Birincisi: Medine'de cinâyet işleyen ve anarşi çıkaran Kaynuka'oğulları adlı yahudi kabilenin Şehirden sürülmesine ilişkin Hz. Peygamber (sav)'in, karar aldığı sırada Übeyoğlu'nun ortaya koy­duğu sert tavırdır. Bu adam, he­nüz bir ay kadar önce -sözde- müslü­man ol­duğu halde o gün hiç çekinme­den Hz. Peygamber (sav)'in yaka­sına ya­pışmış:

“- Muhammed! Benim yandaşlarımı bu kez hoş gör...” diyerek O'nu kararın­dan vazgeçirmeye çalışmış, bu sözü defalarca tekrar eder­ken elini Hz. Peygamber(sav)'in yakasından zırhının içine sokmuş onu sarsmıştır. Rasûlullâh (sav), öfkelenerek:

“Brak beni, elini çek!” demişse de adam isteğinde ısrar etmiştir. Hatta tarihler O'nun şu ifadeleri kullandığını kaydetmektedir:

“Hayır, Yandaşlarıma iyi bir muamele edeceğine söz vermedikçe Allah'a and olsun ki yakanı bırakmayacağım;  Onlar vaktiyle dörtyüz sırh­sız, üçyüz de zırhlı olmak üzere hasımlarıma karşı beni korudular, sen şimdi onları bir sa­bah biçeceksin öyle mi ! Bak Allah'a yemin ede­rim, büyük fitnelerin patlak vermesinden korkuyorum!” Übeyoğlu'nun ikinci hıyâneti ise, Uhud Savaşı sırasında O'nun, cep­he­den üç­yüz adamını geri çekerek dönmesidir. Bu, elbetteki nifak ve hıyâne­tin, eşi görülmedik bir örneğidir. Çünkü eğer isteseydi ha­rekat­tan önce or­duya ka­tılmayabilirdi. Böylece olumsuz etkisi nisbeten daha az görülebi­lirdi. Ancak cepheye kadar gelip yandaşlarıyla tam düşmanın karşısında İslam ordusundan ayrılması, O'nun aslında ama­cının müs­lümanları hem mad­deten, hem ma­nen çökertmek olduğunu açıkça or­taya koymaktadır.

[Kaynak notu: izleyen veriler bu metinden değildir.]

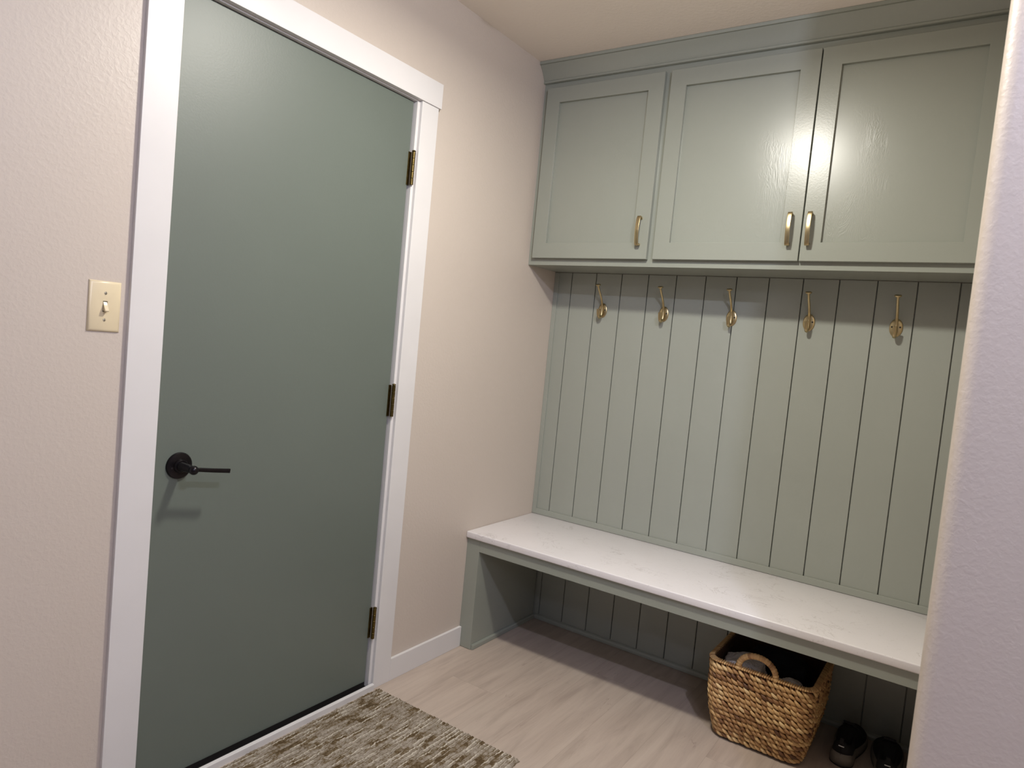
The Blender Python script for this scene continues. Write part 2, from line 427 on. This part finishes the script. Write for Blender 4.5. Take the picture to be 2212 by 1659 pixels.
# ------------------------------------------------------------------ green beadboard panelling
XR = 1.645
pan = tag(empty('wall_panelling', (0, 0, 0)), 'sage green vertical plank panelling on the back wall above and below the bench', 'wall panelling')
G0, GS, GW = 0.0876, 0.12323, 0.0038
def planks(z0, z1, yf=0.0, yb=0.0115):
    bm = bmesh.new()
    xs = [0.001] + [G0+i*GS for i in range(13)] + [XR]
    prof = []
    for i in range(14):
        a = xs[i] + (GW/2 if i else 0); b = xs[i+1] - (GW/2 if i < 13 else 0)
        prof += [(a, yf), (b, yf)]
        if i < 13: prof += [(b, yf+0.0108), (b+GW, yf+0.0108)]
    prof += [(XR, yb), (0.001, yb)]
    prism(bm, prof, 2, z0, z1)
    es = [e for e in bm.edges if abs(e.verts[0].co.z-e.verts[1].co.z) > 0.1 and all(abs(v.co.y-yf) < 1e-5 for v in e.verts)]
    bmesh.ops.bevel(bm, geom=es, offset=0.0007, segments=1, affect='EDGES')
    return bm
obj('plank_panel', planks(0.001, 1.604), 'bead', pan)
obj('side_stile', nbox(0.0005, 0.0215, -0.0065, 0.0, 0.486, 1.604, bev=0.0008), 'bead', pan)
obj('bottom_rail', nbox(0.0218, XR-0.004, -0.0065, 0.0, 0.4855, 0.5105, bev=0.0008), 'bead', pan)
bm = bmesh.new()
prism(bm, [(0.0, 0.0015), (-0.0125, 0.0015), (-0.0125, 0.011), (-0.009, 0.018), (-0.003, 0.022), (0, 0.022)], 0, 0.073, XR-0.004)
obj('base_moulding', bm, 'bead', pan)

# ------------------------------------------------------------------ bench
YS, YB = -0.487, -0.499
ZA, ZU, ZB = 0.4087, 0.4572, 0.4842
bench = tag(empty('bench', (0.8, YS, 0)), 'built-in sage green bench frame under the white top', 'bench')
def bch(name, bm, mat, sm=False): return child(obj(name, bm, mat, smooth=sm), bench)
p = bch('side_panel', nbox(0.0005, 0.064, YS, -0.0130, 0.0012, ZU, bev=0.0008), 'green')
bm = bmesh.new()
prism(bm, [(0.0645, 0.0015), (0.0735, 0.0015), (0.0735, 0.016), (0.070, 0.0205), (0.0645, 0.0205)], 1, YS+0.004, -0.0135)
q = obj('base_moulding', bm, 'green'); q.parent = p; q.matrix_parent_inverse = p.matrix_parent_inverse.copy(); q.matrix_parent_inverse = Matrix.Identity(4)
bch('apron', nbox(0.0645, XR-0.006, YS, YS+0.019, ZA, ZU, bev=0.0008), 'green')
bch('support_cleat', nbox(0.0645, XR-0.006, -0.032, -0.0135, ZU-0.06, ZU), 'green')
bch('underside_panel', nbox(0.0645, XR-0.006, YS+0.0195, -0.0325, ZU-0.014, ZU), 'green')
top = tag(obj('stone_slab', nbox(0.0008, XR-0.003, YB, -0.0005, ZU+0.0003, ZB, bev=0.0042, seg=3), 'quartz', smooth=True),
    'long white quartz slab seat top on the green bench', 'seat slab')
# ledge behind top is hidden by rail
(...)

Bu adam, -sözde- müslüman olduğu halde neden böyle davranı­yordu ? Hiç kuşku yok ki O, içinden hiç bir zaman müslüman olma­mıştı. Bunu en iyi bi­len, öz oğlu ve adaşı Abdullah bin Abdillah bin Übey (ra) idi. Bu genç sahâbî, Müreysi' Savaşı sırasında yine babasının orduda anarşi çı­karmak is­temesi üzerine Hz. Peygamber (sav)'e baş vurmuş, eğer em­rederlerse baba­sının in­fazını derhal gerçekleştirebileceğini arz etmişti. Ancak Hz. Peygamber (sav), belki de siyasi ve stratejik açılardan bu is­teği normal karşı­lamamış, Abdullah'ı savmıştı. [2]

 


 

[1] Hz. Peygamber'(sav) in, 12 günlük bir yolculuktan sonra Miladi he­sapla:27. Eylül. 622 cuma günü Medine'ye ulaştığı, kaynaklarda geçer

[2] Ferit Aydın, İslam’da İnanç Sistemi, Kahraman Yayınları: 162-165.